This process is broken down into the following stages:

  1. Prospecting / Lead Generation

  2. Qualifying Leads

  3. Scoping & Estimating

  4. Closing

At each stage, we have a set of rules which absolutely should be followed, and some general tips

Prospecting / Lead Generation


  • Always be honest about the best technology choices for a client, even if it’s less business for us.


  • We cannot create demand where there is none, don’t try.

  • Cultivate a reputation for being nice people who know their field.

  • Go to events and make friends with people, not just the people you think will give you work.

  • Ensure that people you meet have a way to reach us (business card, connect on LinkedIn, Twitter, etc.).

  • Schedule reminders to check in with former contacts from time to time.

Qualifying Leads


  • When someone contacts us with a potential project, schedule a call or meeting to assess the scope.
  • Add a potential deal to our CRM, and schedule follow up reminders.
  • Think about out what the customers really want, not just what they say they want.
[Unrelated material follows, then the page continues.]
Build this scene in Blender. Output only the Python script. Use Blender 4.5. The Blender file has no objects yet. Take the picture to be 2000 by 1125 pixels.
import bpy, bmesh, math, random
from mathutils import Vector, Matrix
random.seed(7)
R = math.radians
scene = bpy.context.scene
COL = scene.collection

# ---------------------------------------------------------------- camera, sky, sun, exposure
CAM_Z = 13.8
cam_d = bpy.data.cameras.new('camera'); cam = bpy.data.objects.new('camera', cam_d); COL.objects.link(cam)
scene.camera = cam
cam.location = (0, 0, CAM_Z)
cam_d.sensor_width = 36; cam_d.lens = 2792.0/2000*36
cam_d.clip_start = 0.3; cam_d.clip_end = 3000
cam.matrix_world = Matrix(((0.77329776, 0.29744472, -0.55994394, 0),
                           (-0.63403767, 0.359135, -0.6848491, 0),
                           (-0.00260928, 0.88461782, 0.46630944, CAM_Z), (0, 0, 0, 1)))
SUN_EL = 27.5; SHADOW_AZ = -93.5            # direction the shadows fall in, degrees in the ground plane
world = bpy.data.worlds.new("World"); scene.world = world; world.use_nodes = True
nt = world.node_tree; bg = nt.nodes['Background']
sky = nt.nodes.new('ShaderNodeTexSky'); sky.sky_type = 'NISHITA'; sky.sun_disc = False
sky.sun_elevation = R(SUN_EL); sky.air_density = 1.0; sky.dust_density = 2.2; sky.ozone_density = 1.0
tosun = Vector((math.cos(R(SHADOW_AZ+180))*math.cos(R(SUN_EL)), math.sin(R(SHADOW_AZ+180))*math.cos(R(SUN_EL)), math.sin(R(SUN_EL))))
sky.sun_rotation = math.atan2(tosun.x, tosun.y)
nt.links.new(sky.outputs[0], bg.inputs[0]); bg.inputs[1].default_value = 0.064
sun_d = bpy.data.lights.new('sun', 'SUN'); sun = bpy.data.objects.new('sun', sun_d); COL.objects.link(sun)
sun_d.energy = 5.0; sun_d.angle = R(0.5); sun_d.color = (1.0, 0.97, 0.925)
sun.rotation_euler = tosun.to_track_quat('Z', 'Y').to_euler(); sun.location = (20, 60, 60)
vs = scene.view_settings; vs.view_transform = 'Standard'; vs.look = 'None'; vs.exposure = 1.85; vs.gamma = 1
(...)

Try to reflect that back to them.
  • Make a judgement about whether we can realistically meet their expectations for their likely budget, if not, politely end the discussion ASAP.


  • If you want to end a conversation, the best way is to say that we’re busy. It does not imply anything negative about the customer, and helps our reputation to be seen as busy.
  • If you think a lead is a waste of time but aren’t sure, ask the client the show commitment by investing their own time. E.g. Ask for a 1-2 page brief document, ask them to come to our office, or ask them to pay for some consultancy time.
  • Pre-VC funded startups do not make good clients. They have very little money, they are often chaotic and lack clear processes, they often have a lot of technical debt, and they often believe that industry established best practices or conventions don’t apply to them.
  • Being asked to sign an NDA just to discuss a potential project is a bad sign, we just don’t do that.

Scoping & Estimating


  • Write down a list of user stories that the software will fulfil. E.g. “As a manager I want to view staff members’ remaining holiday entitlement”. These will form the basis of the project scope and the contractual arrangement. Send these to the customer for approval.
  • From the list of user stories, identify the nouns/entities and the list of screens that will be needed. Typically each entity has a list page, a single entity view page and a single entity create/edit page. Reports and dashboards are additional screens.
  • Using our estimation framework spreadsheet, list the entities, screens, external interfaces (e.g. Facebook login, MailChimp integration) and additional features (e.g. search, multi-file uploaded, image processing). Choose a T-shirt size for each one (e.g. XL, L, M, S, XS). The estimation framework will estimate the number of days of development required.
  • Identify other parties that will be involved. E.g. external graphic designer, other departments who will have sign off on designs etc. Add time for interfacing with these people.
  • Identify tools, technologies and existing systems that we will need to learn. Add time for learning these.


  • Having estimated a project, it is often useful to informally tell the client what it looks like over the phone, before formally telling them. This saves time on preparing the proposal document if it’s clear it’s a non-starter, and also allows both us and the customer to change direction more easily if there are multiple options.



  • Send the proposal document containing the list user stories, the cost estimate and some proposed payment milestones.
  • Follow up. Use our CRM to schedule follow up reminders.
  • If a positive response is received, draft a contract and send it to the client for a signature.
  • Do not be tempted to start work before the contract is signed. Regardless of whether the client has set expectations around deadlines.


  • Be wary of customers moving the goalposts at this stage, go back to Scoping & Estimating if necessary.
  • Be wary of customers using the promise of a project to extract free advice - recap “90% of the problem and 10% of the solution” to them.

Next Steps

Once a contract is signed, issue the commencement invoice (if there is one) and move on to the Project Management and Account Management processes.